This is a minor detail in a paper I'm reading. Let $W$ be a Weyl group with simple roots $\Pi$, and suppose $J\subseteq\Pi$. Let $w_I$ denote the longest element of the parabolic subgroup $W_I$ for $I\subseteq\Pi$. For any $\alpha\in\Pi-J$, the following set containment is known to be true: $$ K:=w_{J\cup\{\alpha\}}w_J(J)\subseteq J\cup\{\alpha\}. $$
So you can pick $\beta\in\Pi$ such that $K\cup\{\beta\}=J\cup\{\alpha\}$. Why then does it follow that $w_{K\cup\{\beta\}}w_K=(w_{J\cup\{\alpha\}}w_J)^{-1}$?

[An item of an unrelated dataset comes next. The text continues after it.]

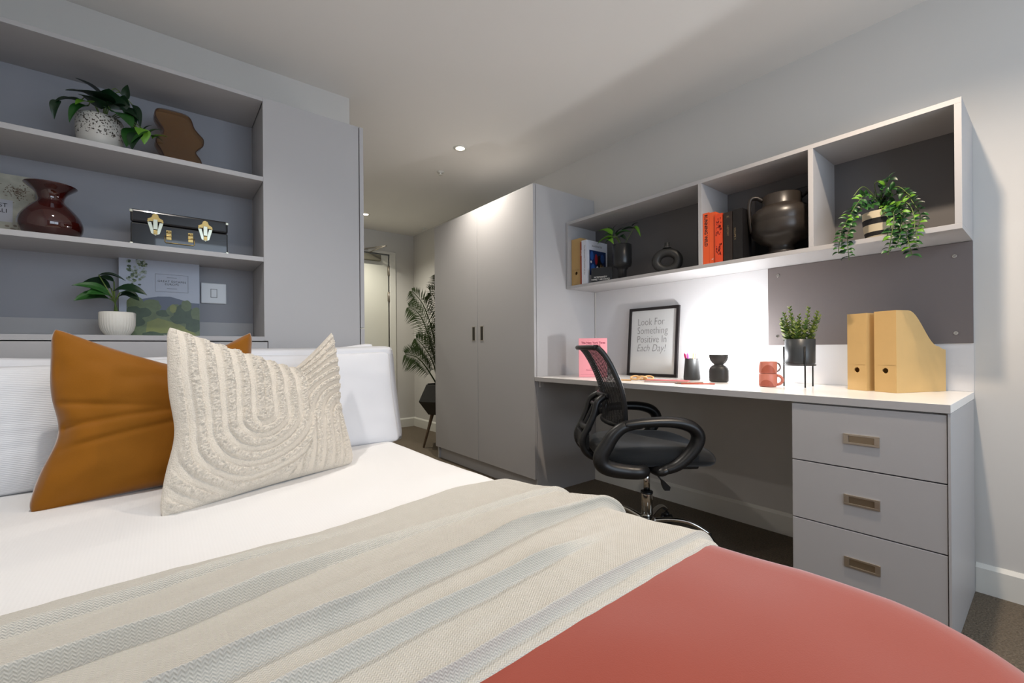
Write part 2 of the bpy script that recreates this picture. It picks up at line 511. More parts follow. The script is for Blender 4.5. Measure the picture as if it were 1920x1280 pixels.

My thinking is this. Let $w:=w_{K\cup\{\beta\}}=w_{J\cup\{\alpha\}}$. Then the question can be rephrased as why $ww_K=w_Jw$, or why $ww_Jw=w_K$. But $ww_Jw(K)=ww_Jw_J(J)=wJ$, and $wJ$ consists entirely of negative roots since $w$ is the longest element of $W_{J\cup\{\alpha\}}\supset W_J$. So $ww_Jw$ turns every simple root in $K$ negative, and hence every positive root in $\Phi_K$ negative. Hence if $ww_Jw\in W_K$, then $ww_Jw=w_K$, but I'm not sure if $ww_Jw\in W_K$ in the first place.